EXERCISE DIRECTIONS »
Quote word for word the lines below, beginning with the first and ending with the one that has "UsdGeom.Scope.Define(stage, '/World/Looks')". Drop the pictures.
>> START
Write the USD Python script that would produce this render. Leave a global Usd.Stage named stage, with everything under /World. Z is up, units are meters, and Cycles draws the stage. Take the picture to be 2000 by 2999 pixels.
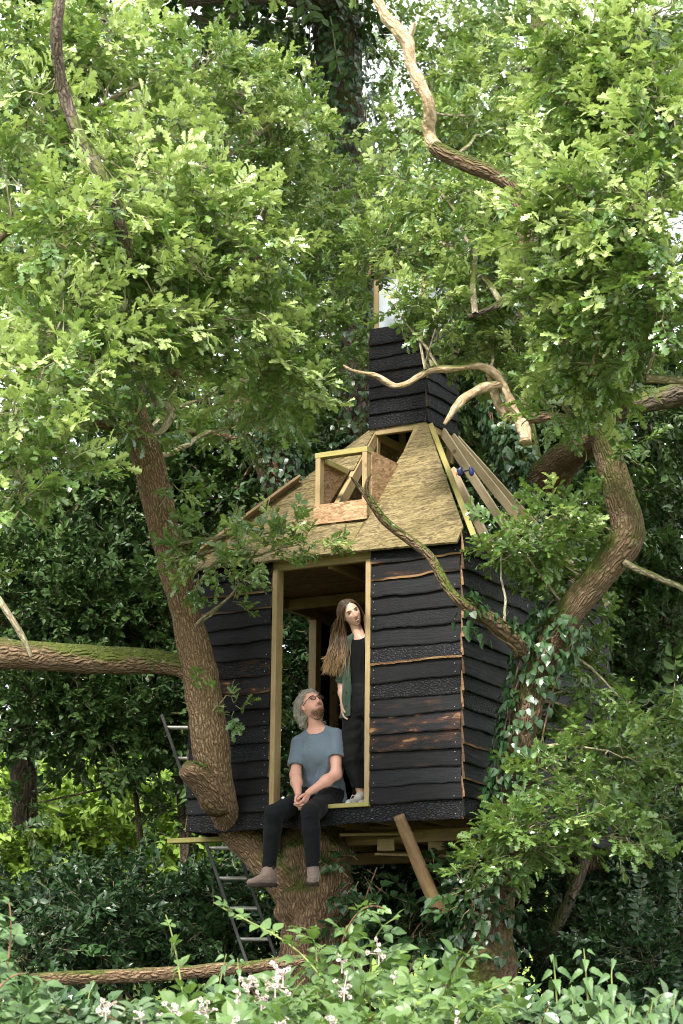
import math, random
import numpy as np
import trimesh
import manifold3d as m3
import meshkit, usdkit
from pxr import Usd, UsdGeom, UsdLux, UsdShade, Gf, Sdf, Vt

stage = Usd.Stage.CreateInMemory()
UsdGeom.SetStageUpAxis(stage, 'Z')
UsdGeom.SetStageMetersPerUnit(stage, 1.0)
WORLD = UsdGeom.Xform.Define(stage, '/World')
stage.SetDefaultPrim(WORLD.GetPrim())
UsdGeom.Scope.Define(stage, '/World/Looks')

# ------------------------------------------------------------------ camera, sky, sun, exposure
EXPOSURE = 2.8
EYE = np.array([0.0, 0.0, 1.6])
FOCAL, WIDE = 7000.0, 2000.0                 # the lens: focal length over picture width
PITCH, ROLL = 0.244, 0.010
_r, _f0, _u0 = np.array([1.0, 0, 0]), np.array([0, 1.0, 0]), np.array([0, 0, 1.0])
_f = _f0 * math.cos(PITCH) + _u0 * math.sin(PITCH)
_u = _u0 * math.cos(PITCH) - _f0 * math.sin(PITCH)
CAM_R = _r * math.cos(ROLL) + _u * math.sin(ROLL)
CAM_U = _u * math.cos(ROLL) - _r * math.sin(ROLL)
CAM_F = _f
cam = UsdGeom.Camera.Define(stage, '/World/camera')
M = np.eye(4)
M[0, :3], M[1, :3], M[2, :3], M[3, :3] = CAM_R, CAM_U, -CAM_F, EYE
cam.AddTransformOp().Set(Gf.Matrix4d(*M.ravel().tolist()))
cam.CreateHorizontalApertureAttr(24.0)
cam.CreateVerticalApertureAttr(36.0)
cam.CreateFocalLengthAttr(24.0 * FOCAL / WIDE)
cam.CreateClippingRangeAttr(Gf.Vec2f(0.1, 5000))
cam.CreateFStopAttr(9.0)
cam.CreateFocusDistanceAttr(19.3)
cam.CreateExposureAttr(EXPOSURE)

SUN_TO = np.array([-0.30, -0.80, 0.92]); SUN_TO /= np.linalg.norm(SUN_TO)
SUN_EL, SUN_ROT = math.asin(SUN_TO[2]), math.atan2(SUN_TO[0], SUN_TO[1])
SKY_STRENGTH = 0.05
dome = UsdLux.DomeLight.Define(stage, '/World/sky')
dome.GetPrim().SetCustomDataByKey('kind', 'structure')
skymat = usdkit.material(stage, '/World/Looks/overcast_sky', {
    'sky': ('sky_texture', {'sky_type': 'single_scattering', 'sun_disc': False, 'sun_elevation': SUN_EL, 'sun_rotation': SUN_ROT, 'aerosol_density': 2.0}),
    'tc': ('texture_coordinate', {}),
    'no': ('noise_texture', {'scale': 2.6, 'detail': 5.0, 'roughness': 0.55}),
    'ra': ('rgb_ramp', {'ramp': [(0.3, (0.72,) * 3), (0.62, (1.0,) * 3)]}),
    'cl': ('rgb_ramp', {'ramp': [(0.3, (7.6, 7.9, 8.3)), (0.7, (10.5, 10.5, 10.4))]}),
    'mx': ('mix_color', {}),
    'bg': ('background_shader', {'strength': SKY_STRENGTH}),
}, [('tc.generated', 'no.vector'), ('no.fac', 'ra.fac'), ('no.fac', 'cl.fac'), ('ra.color', 'mx.fac'), ('sky.color', 'mx.a'), ('cl.color', 'mx.b'),
    ('mx.result', 'bg.color')], surface='bg.background')
UsdShade.MaterialBindingAPI.Apply(dome.GetPrim()).Bind(skymat)
sun = UsdLux.DistantLight.Define(stage, '/World/sun')
sun.CreateNormalizeAttr(True)
sun.CreateIntensityAttr(0.4)
sun.CreateAngleAttr(10.0)
sun.CreateColorAttr(Gf.Vec3f(1.0, 0.96, 0.88))
_z = SUN_TO; _x = np.cross([0, 0, 1.0], _z); _x /= np.linalg.norm(_x); _y = np.cross(_z, _x)
S4 = np.eye(4); S4[0, :3], S4[1, :3], S4[2, :3] = _x, _y, _z
sun.AddTransformOp().Set(Gf.Matrix4d(*S4.ravel().tolist()))

# ------------------------------------------------------------------ geometry of the view, used to survey positions
VS = 2000.0 / 1568.0
def ray(vx, vy):
    return CAM_F + (vx * VS - 1000) / FOCAL * CAM_R - (vy * VS - 1499.5) / FOCAL * CAM_U
def at(vx, vy, y):
    d = ray(vx, vy)
    return EYE + d * (y / d[1])
def mpp(y):                                   # metres per surveyed pixel at distance y
    return y / FOCAL * VS * 1.03
# the tree house frame: X along its front, Y into it, Z up from the underside of its front board
PSI = 0.515
HC = np.array([10.682, -16.387, -2.15])
HR, HF = np.array([math.cos(PSI), math.sin(PSI)]), np.array([-math.sin(PSI), math.cos(PSI)])
H0 = np.array([HR @ -HC[:2], HF @ -HC[:2], EYE[2] - HC[2]])
def h2w(p):
    p = np.asarray(p, float)
    x, y = p[..., 0], p[..., 1]
    return np.stack([x * math.cos(PSI) + y * math.sin(PSI), -x * math.sin(PSI) + y * math.cos(PSI), p[..., 2]], -1) + H0
def w2h(p):
    p = np.asarray(p, float) - H0
    x, y = p[..., 0], p[..., 1]
    return np.stack([x * math.cos(PSI) - y * math.sin(PSI), x * math.sin(PSI) + y * math.cos(PSI), p[..., 2]], -1)
def hp(vx, vy, n, d):                         # where the line of sight meets the house plane n.p = d (house frame)
    o, e = w2h(EYE), w2h(EYE + ray(vx, vy))
    v = e - o; n = np.asarray(n, float)
    return o + v * ((d - n @ o) / (n @ v))

# ------------------------------------------------------------------ building helpers
_used = {}
def path_for(name, parent=None):
    base = str(parent.GetPath()) if parent is not None else '/World'
    k = (base, name)
    n = _used.get(k, 0); _used[k] = n + 1
    return f'{base}/{name}' if n == 0 else f'{base}/{name}_{n:03d}'
def tag(o, label=None, cat=None, group=None, kind=None):
    o = o.GetPrim() if hasattr(o, 'GetPrim') else o
    for k, v in (('label', label), ('category', cat), ('group', group), ('kind', kind)):
        if v:
            o.SetCustomDataByKey(k, v)
    return o
def thing(name, label, cat, loc=(0, 0, 0), rotz=0.0, group=None, kind=None):
    x = UsdGeom.Xform.Define(stage, path_for(name))
    if any(loc): x.AddTranslateOp().Set(Gf.Vec3d(*map(float, loc)))
    if rotz: x.AddRotateZOp().Set(float(rotz))
    return tag(x, label, cat, group, kind)
def obj(name, mesh, mat, parent=None, smooth=False, uv=None, attrs=None, **tags):
    m = usdkit.mesh(stage, path_for(name, parent), mesh, mat, smooth=smooth, uv=uv)
    if attrs:
        api = UsdGeom.PrimvarsAPI(m)
        for k, v in attrs.items():
            v = np.asarray(v, np.float32)
            if v.ndim == 1:
                api.CreatePrimvar(k, Sdf.ValueTypeNames.FloatArray, 'vertex').Set(Vt.FloatArray.FromNumpy(v))
            else:
                api.CreatePrimvar(k, Sdf.ValueTypeNames.Color3fArray, 'vertex').Set(Vt.Vec3fArray.FromNumpy(v))
    return tag(m.GetPrim(), **tags) if tags else m.GetPrim()
def unit(v):
    v = np.asarray(v, float)
    return v / (np.linalg.norm(v, axis=-1, keepdims=True) + 1e-12)
def cat(ms):
    return trimesh.util.concatenate([m for m in ms if m is not None])
def joined(parts):                            # [(v, f)] -> (v, f)
    n, V, F = 0, [], []
    for v, f in parts:
        V.append(v); F.append(np.asarray(f) + n); n += len(v)
    return np.vstack(V), np.vstack(F)
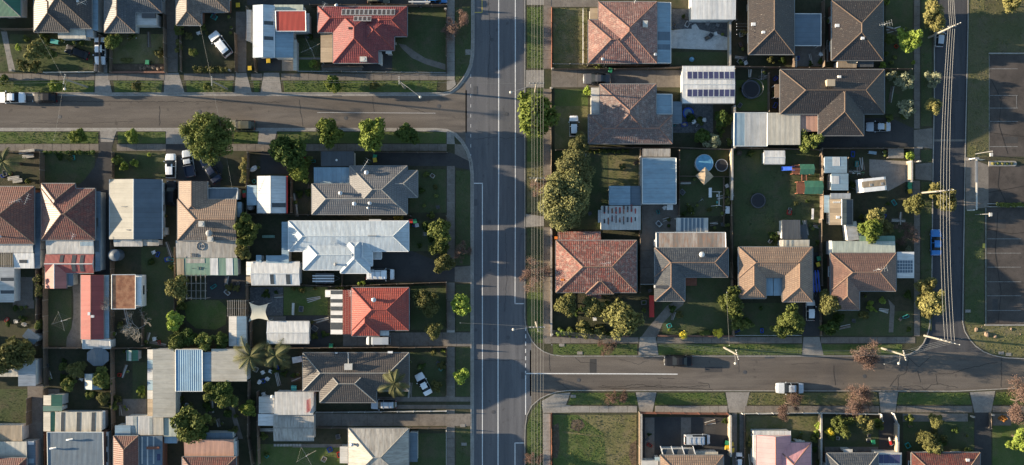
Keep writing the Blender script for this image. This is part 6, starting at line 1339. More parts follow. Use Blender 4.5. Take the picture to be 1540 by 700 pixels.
# ================================================================ trees and plants
T = tree
for a in (('bright',85,130,10),('olive',206,129,8),('mid',313,130,7),('bright',501,127,12),('olive',563,129,8),('bright',118,204,12),('bright',198,206,11),('big',314,205,36),('dark',434,231,25),('bright',451,259,16),('bright',497,199,20),('bright',557,202,23),('dark',612,201,18),
  ('olive',58,76,17),('oliveshrub',33,98,10),('limeshrub',28,73,6),('oliveshrub',52,100,10),('mid',78,82,8),('shrub',67,55,7),('mid',291,80,7),('shrub',270,45,9),('mid',170,62,12),('shrub',305,43,6),('limeshrub',676,0,1),('shrub',6,120,9),
  ('limeshrub',189,250,8),('limeshrub',203,245,7),('shrub',176,240,9),('limeshrub',225,234,4),('oliveshrub',240,80,8),('limeshrub',469,96,8),('oliveshrub',476,100,7),
  ('mid',368,335,13),('mid',372,358,14),('olive',366,379,12),('mid',378,345,13),('gold',600,327,8),('shrub',649,324,6),('mid',663,347,17),('mid',662,371,14),('olive',668,396,15),('olive',639,450,17),('olive',646,462,14),('lime',692,459,15),('olive',653,496,13),('lime',693,566,12),
  ('olive',268,432,18),('lime',264,481,14),('mid',273,460,8),('mid',270,512,15),('dark',285,508,14),('mid',308,512,14),('dark',336,512,14),('olive',20,535,27),('olive',5,545,18),('olive',38,525,15),
  ('olive',116,556,13),('mid',104,577,11),('mid',152,568,14),('dark',160,575,10),('mid',136,592,9),('olive',157,598,11),('mid',172,611,7),('lime',213,586,7),('mid',213,594,6),('mid',286,634,26),('dark',303,648,15),('mid',322,588,15),('mid',342,598,15),('dark',335,585,16),('bright',374,615,12),
  ('limeshrub',513,488,4),('oliveshrub',454,438,5),('oliveshrub',442,434,4),('oliveshrub',474,434,3),('shrub',512,432,6),('limeshrub',545,428,7),('oliveshrub',655,580,10),('oliveshrub',663,550,7),('limeshrub',667,527,4),('shrub',560,428,4),('oliveshrub',652,530,5),('darkshrub',465,290,8),('shrub',463,243,9),('darkshrub',640,340,8),
  ('bright',806,170,30),('bright',800,186,18),('bright',815,192,12),('gum',862,248,26),('gum',846,300,34),('gum',862,285,30),('gum',848,322,24),('gum',826,312,16),('gum',872,215,15),('gum',868,262,22),('gum',838,285,20),('gum',862,320,20),
  ('cone',938,478,29),('cone',928,470,18),('olive',893,462,17),('olive',852,457,17),('oliveshrub',880,494,13),('oliveshrub',900,498,12),('shrub',858,500,9),('limeshrub',843,503,7),('shrub',868,503,6),('shrub',915,505,7),('mid',1098,452,18),('mid',1104,468,12),('mid',1113,486,12),('mid',1187,478,17),('mid',1176,495,15),('mid',1196,490,14),('olive',1246,456,17),('darkshrub',1250,492,14),('darkshrub',1262,480,8),
  ('yellow',1402,18,16),('yellow',1405,36,15),('lime',1367,61,18),('mid',1337,60,9),('shrub',1332,82,5),('limeshrub',1374,94,4),('shrub',1330,2,6),('limeshrub',1334,3,5),('limeshrub',1328,98,7),('silver',1362,124,15),('silver',1340,112,9),('silver',1404,120,12),('silver',1363,165,14),('silver',1400,128,8),('yellow',1402,160,12),
  ('yellow',1405,285,12),('yellow',1421,302,17),('olive',1374,307,15),('bright',1310,345,18),('yellow',1316,326,15),('yellow',1329,341,13),('silver',1366,375,7),('yellow',1392,433,15),('yellow',1402,455,19),('yellow',1383,452,11),('yellow',1393,470,10),('mid',1216,212,16),('mid',1228,207,10),('limeshrub',1366,233,9),('darkshrub',1085,178,14),('silver',1073,213,12),('shrub',1098,215,6),('shrub',1098,180,9),('darkshrub',1055,205,13),
  ('limeshrub',1307,460,8),('limeshrub',1326,453,6),('oliveshrub',1299,473,8),('limeshrub',1317,467,3),('shrub',1093,290,6),('oliveshrub',1095,305,7),('ball',1027,505,7),('ball',1080,501,8),('limeshrub',1006,496,3),
  ('mid',1267,640,15),('yellow',1303,637,14),('shrub',1322,641,8),('ball',1248,650,7),('limeshrub',1229,639,6),('limeshrub',1228,650,6),('shrub',1367,630,8),('olive',1407,633,11),('cone',1396,660,15),('cone',1405,674,14),('shrub',1455,680,7),('lime',1534,660,18),('orange',1507,630,6),('limeshrub',1318,668,1),('oliveshrub',1168,630,1),
  ('yellow',1522,4,15),('limeshrub',883,139,8),('shrub',900,98,7),('shrub',893,97,5),('silver',910,100,5),('limeshrub',1318,633,5),('limeshrub',931,110,1),('shrub',940,395,1),('limeshrub',1181,651,3),('gold',1323,636,5)):
    if a[3] > 2: T(*a, hs=1.8 if a[1] in (368,372,366,378) else 1.28)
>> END
OUTPUT OF THE EXERCISE »
Write the USD Python script that would produce this render. Leave a global Usd.Stage named stage, with everything under /World. Z is up, units are meters, and Cycles draws the stage. Take the picture to be 2000 by 2999 pixels.
import math, random
import numpy as np
import trimesh
import manifold3d as m3
import meshkit, usdkit
from pxr import Usd, UsdGeom, UsdLux, UsdShade, Gf, Sdf, Vt

stage = Usd.Stage.CreateInMemory()
UsdGeom.SetStageUpAxis(stage, 'Z')
UsdGeom.SetStageMetersPerUnit(stage, 1.0)
WORLD = UsdGeom.Xform.Define(stage, '/World')
stage.SetDefaultPrim(WORLD.GetPrim())
UsdGeom.Scope.Define(stage, '/World/Looks')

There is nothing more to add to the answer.